Likewise, Google has been able to cut its tax bill by more than $3 billion by moving profits between headquarters in Ireland and the Netherlands to Bermuda. Bloomberg reports Google’s “income shifting—involving strategies know to lawyers as the Double Irish; and the Dutch Sandwich—helped reduce its overseas tax rate to 2.5 percent, the lowest of the top five US technology companies by market capitalization, according to regulatory filings in six countries.”

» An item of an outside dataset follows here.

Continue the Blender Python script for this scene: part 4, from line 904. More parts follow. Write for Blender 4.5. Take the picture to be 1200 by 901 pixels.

And tax-avoidance loopholes don’t just exist internationally. Bank of American actually got a $1.9 billion tax refund—yes, that’s money from the government—in 2010, in spite of reporting $4.4 billion in profits. The refund was awarded the same year Bank of American was given a $1 trillion bailout form the Federal Reserve and Treasury Department.

Apple, the most profitable tech company in the world, set up an office in Reno, Nev. to collect its profits rather than its Cupertino, Calif. headquarters. Why? California’s corporate tax rate is nearly 9 percent, while Nevada’s is 0.

And then there’s Starbucks. The $40-billion company told tax officials in the UK, German and France it’s been losing money in the countries, and, therefore, paid no tax. Meanwhile, Starbucks officials told UK investors its UK operation is doing quite well. Starbucks chief financial officer Troy Alstead told Reuters the company “simply used a different measure of profit when reporting its performance to investors and when filing its tax returns.”

But is it really the companies at fault, or the lawmakers who allow such loopholes to exist?

London mayor Boris Johnson, however, defended the companies in an interview with Sky News.

“Imagine that you are the corporate finance director of one of these companies,” he said. “Your job is to look at the law as it stands. Your fiduciary duty to your shareholders is to minimize your tax exposure.”
Kamarck agrees. In fact, she says any comprehensive tax reform package that includes corporate tax cuts will pay for itself by eliminating tax loopholes.

“The White House has said that a lowering of the corporate tax rates should be paid for by closing some tax loopholes or tax expenditures,” she told the Daily Caller. “There are very few tools in the tool kit that government leaders have to produce jobs… and this is one clear way that you could establish greater economic growth and therefore jobs.”